Trump recently announced plans for the United States to introduce a 10% import tariff starting February 1 on goods from Denmark, Norway, Sweden, France, Germany, the United Kingdom, the Netherlands, and Finland. He also said the tariff would rise to 25% on June 1 and remain in place until the U.S. reaches an agreement to purchase Greenland.

Goldman economists stressed that it remains unclear whether the tariffs will be implemented at all. Their analysis assumes the new levies would apply on top of existing tariffs, rather than replacing them.

The proposed measures would affect EU member states exporting roughly €270 billion worth of goods to the U.S. each year, representing about half of total EU exports to the American market.

For Germany, the Netherlands, and Finland, the impacted exports would equal 3% to 3.5% of GDP if the tariff were applied broadly to all goods shipped to the U.S. If limited only to goods already subject to U.S. reciprocal tariffs, the exposure would be lower, at 1.5% to 2% of GDP.

Across the euro zone, total exposure is estimated at 1% to 1.5% of GDP, while the UK’s affected exports would amount to roughly 1% to 2% of GDP.

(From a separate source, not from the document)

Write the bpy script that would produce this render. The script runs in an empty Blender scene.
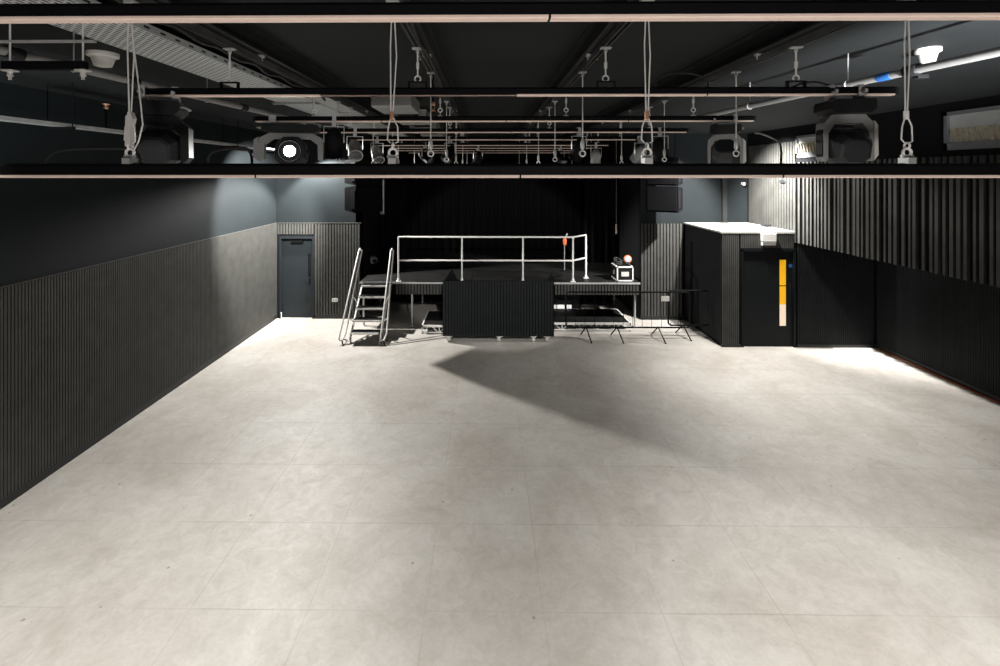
import bpy, bmesh, math, random
from mathutils import Vector, Matrix
random.seed(7)
R = math.radians
PI = math.pi
sc = bpy.context.scene
col = sc.collection

# ------------------------------------------------------------------ camera model
F = 472.0; PX = 481.0; PY = 174.0; EYE = 3.7; TH = 0.0108
def W(px, py, Y):
    """world point that stands at depth Y of the room and shows at pixel px, py"""
    u = (px - PX) / F; v = (py - PY) / F
    d = Y / (math.cos(TH) + u * math.sin(TH))
    return Vector(((u * math.cos(TH) - math.sin(TH)) * d, Y, EYE - v * d))
def wx(px, Y): return W(px, 174, Y).x
def wz(px, py, Y): return W(px, py, Y).z

# ------------------------------------------------------------------ materials
def mat(name, rgb, rough=0.5, metal=0.0, spec=0.5, var=0.0, scale=8.0, coat=0.0, bump=0.0, emit=None, estr=0.0):
    m = bpy.data.materials.new(name); m.use_nodes = True
    nt = m.node_tree; b = nt.nodes['Principled BSDF']
    b.inputs['Base Color'].default_value = (*rgb, 1)
    b.inputs['Roughness'].default_value = rough
    b.inputs['Metallic'].default_value = metal
    b.inputs['Specular IOR Level'].default_value = spec
    b.inputs['Coat Weight'].default_value = coat
    if emit:
        b.inputs['Emission Color'].default_value = (*emit, 1)
        b.inputs['Emission Strength'].default_value = estr
    if var or bump:
        tc = nt.nodes.new('ShaderNodeTexCoord')
        n = nt.nodes.new('ShaderNodeTexNoise'); n.inputs['Scale'].default_value = scale; n.inputs['Detail'].default_value = 5
        nt.links.new(tc.outputs['Object'], n.inputs['Vector'])
        if var:
            r = nt.nodes.new('ShaderNodeValToRGB')
            r.color_ramp.elements[0].position = .3; r.color_ramp.elements[1].position = .7
            r.color_ramp.elements[0].color = (*[c * (1 - var) for c in rgb], 1)
            r.color_ramp.elements[1].color = (*[min(1, c * (1 + var)) for c in rgb], 1)
            nt.links.new(n.outputs['Fac'], r.inputs['Fac']); nt.links.new(r.outputs['Color'], b.inputs['Base Color'])
        if bump:
            bp = nt.nodes.new('ShaderNodeBump'); bp.inputs['Strength'].default_value = bump; bp.inputs['Distance'].default_value = .01
            nt.links.new(n.outputs['Fac'], bp.inputs['Height']); nt.links.new(bp.outputs['Normal'], b.inputs['Normal'])
    return m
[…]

According to Goldman’s analysis, Germany would face the largest economic impact, with a GDP drag of around 0.2% if the tariff is introduced as a 10% incremental reciprocal levy, which the bank considers the most likely scenario. The impact could rise to 0.3% if the tariff were applied as a blanket measure.

If tariffs were raised to 25%, the GDP hit across affected countries could increase to 0.25% to 0.5%. These effects would come on top of the 0.4% GDP drag Goldman previously estimated from last year’s tariff increases.

The report also warns that the economic impact could be larger if confidence deteriorates or financial markets react negatively. On the other hand, the damage could be partially offset if European exporters reroute trade through EU countries not subject to the new tariffs.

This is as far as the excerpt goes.